In a bid to draw on the expertise of the educators currently employed by the Abu Dhabi Education Council (ADEC), to help in solving the problems being faced by the education sector and to move Education forward, the council organised the “Shaping the Future Forum”, which was held on January 13th, 2015 at the Abu Dhabi Exhibition Centre.

The forum was organised to allow school staff to offer meaningful input to strategy development in ADEC, while encouraging participation and links between different schools and cycles. The openness of the forum and the fact that it involved both educators and administrative staff showed ADEC’s keenness to encourage transparency and new ideas; over 1,200 public school educators discussed various challenges and successes.

Her Excellency Dr. Amal Al Qubaisi, Director General at the ADEC, in the presence of His Excellency Dr. Ahmed Mubarak Al Mazrouei, Secretary General of the Executive Council of the Emirate of Abu Dhabi, during her welcome speech, explained that such an initiative will help highlight areas of weaknesses that need to be resolved, shed light on successful areas, generate new ideas and solutions for improvement, as well as offering recommendations in the form of SMART goals and action steps.

“The primary goal for this initiative is to engage as many schools as possible to come up with ideas and solutions that can help guide ADEC’s strategic reform efforts in education. Our educators are in the field, day in, day out. They are the best people to offer feedback and suggestions on the education reform, and can definitely help promote strategy development and project plans in the education system,” said Her Excellency Dr. Al Qubaisi.

During the forum, educators brainstormed ideas related to 30 different topics, some of which include: STEM integration; Cycle 3 restructuring; Curriculum – Social Studies; Curriculum – Arabic and Islamic; Curriculum – Arts, Music, Sports (Extra-Curricular); Curriculum – English; children with disabilities, gifted and talented; child protection; student behavior policy; adult education, career advising; early childhood education and care and the list goes on.

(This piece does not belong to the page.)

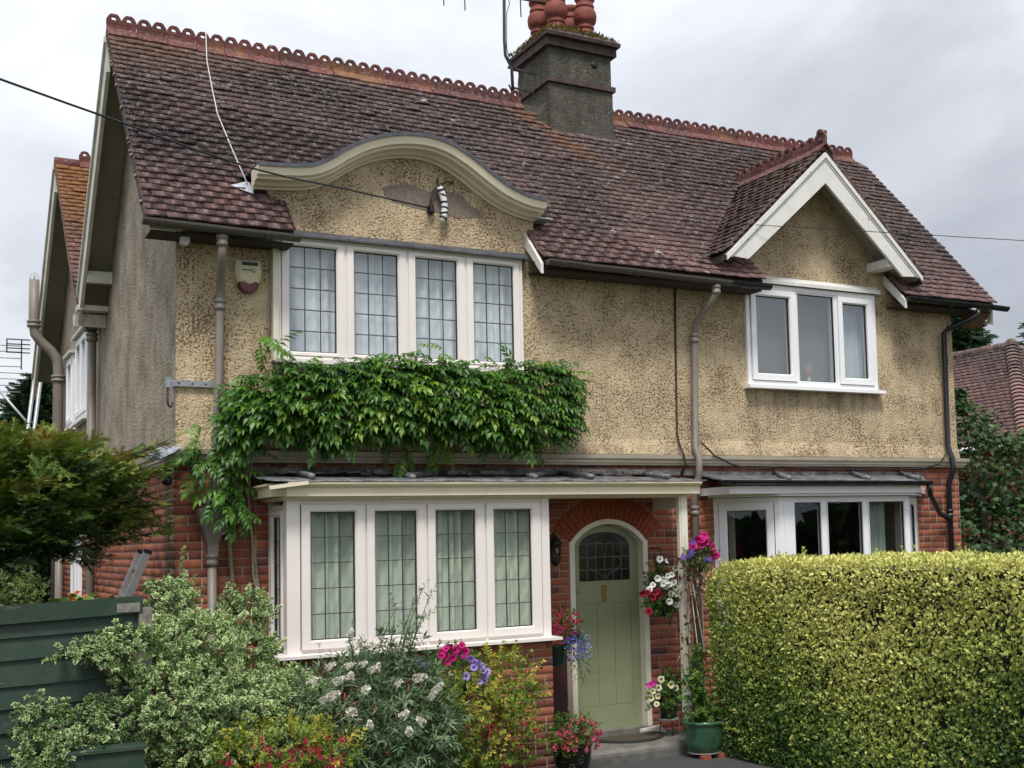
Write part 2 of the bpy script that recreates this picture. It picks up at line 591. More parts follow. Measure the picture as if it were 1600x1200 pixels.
def glass_material(name, tint=(0.92, 0.96, 0.95), refl=2.0, rough=0.0, wob=0.0):
    t = NT(name)
    fr = t.math("POWER", t.math("SUBTRACT", 1.0, t.facing()), 5.0)
    k = t.math("ADD", t.math("MULTIPLY", fr, 0.85), 0.042 * refl, clamp=True)
    tr = t.n("ShaderNodeBsdfTransparent", {"Color": tint})
    g = t.n("ShaderNodeBsdfGlossy", {"Color": (0.9, 0.95, 1.0), "Roughness": rough})
    if wob:
        t.put(g.inputs["Normal"], t.bump(t.noise(3.0, 2, 0.5), wob, 0.02))
    mx = t.n("ShaderNodeMixShader", {0: k, 1: tr.outputs[0], 2: g.outputs[0]})
    t.t.links.new(mx.outputs[0], t.out.inputs[0])
    return t.m


M_RC = roughcast("roughcast_cream", (0.70, 0.57, 0.38), (0.56, 0.435, 0.27), (0.115, 0.076, 0.042), 0.535, (0.22, 0.17, 0.115), 0.42, True)
M_RCG = roughcast("roughcast_grey", (0.50, 0.445, 0.355), (0.37, 0.32, 0.25), (0.10, 0.075, 0.055), 0.52, (0.21, 0.17, 0.135), 0.4)
M_STACK = roughcast("chimney_render", (0.135, 0.127, 0.105), (0.078, 0.074, 0.062), (0.26, 0.24, 0.19), 0.65, (0.05, 0.052, 0.034), 0.8)
M_BRICK = brick_material("brick")
M_MORTAR = plain("mortar", (0.35, 0.28, 0.22), 0.95, var=0.25, scale=60, spec=0.1)
M_ARCH = plain("rubbed_red_brick", (0.25, 0.060, 0.030), 0.8, var=0.3, scale=30, spec=0.2)
M_TILE = tile_material("clay_tile")
M_TILE_R = tile_material("clay_tile_rear", "full")
M_TILE_D = tile_material("clay_tile_plain", "none")
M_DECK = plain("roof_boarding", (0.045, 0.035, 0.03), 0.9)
M_CREST = NT("crest_tile_clay")
_t = M_CREST
_n1 = _t.noise(20, 5, 0.65)
_c = _t.mix(_t.attr(), (0.085, 0.030, 0.028), (0.145, 0.044, 0.037))
_c = _t.mix(_t.ramp(_n1, [(0.5, 0.0), (0.68, 0.8)]), _c, (0.05, 0.028, 0.028))
_xyz = _t.n("ShaderNodeSeparateXYZ", {0: _t.pos()})
_lw = _t.n("ShaderNodeMapRange", {0: _t.math("ADD", _xyz.outputs[2], _t.math("MULTIPLY", _n1, 0.08)), 1: 7.30, 2: 7.36, 3: 1.0, 4: 0.0}).outputs[0]
_li = _t.math("MULTIPLY", _lw, _t.ramp(_t.noise(1.6, 4, 0.65), [(0.52, 0.0), (0.66, 0.85)]))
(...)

Some of the ideas shared by the ADEC educators included; greater autonomy to be given to schools in hiring staff, choosing their own curriculum and support material. There was a call for pay increases not only for locals but also expatriates, in order to recruit and retain quality staff. Educators also proposed the reorganisation of the delivery of professional development and the adoption of a more inquiry based, teacher led model in which each school drew on the expertise of colleagues within the school to deliver professional development sessions.  They also put forward the idea of creating more opportunities to share the good practice taking place in schools.

“Good communication leads different individuals to understand and learn from each other. That is why today is helpful, since it offers the opportunity to share not only our conclusions, but also the reasoning behind them. The aim is to implement a process to ensure meaningful input of participants, in a way that each person feels their voice is heard, valued, and actionable feedback and suggestions are offered,” concluded Dr. Al Qubaisi.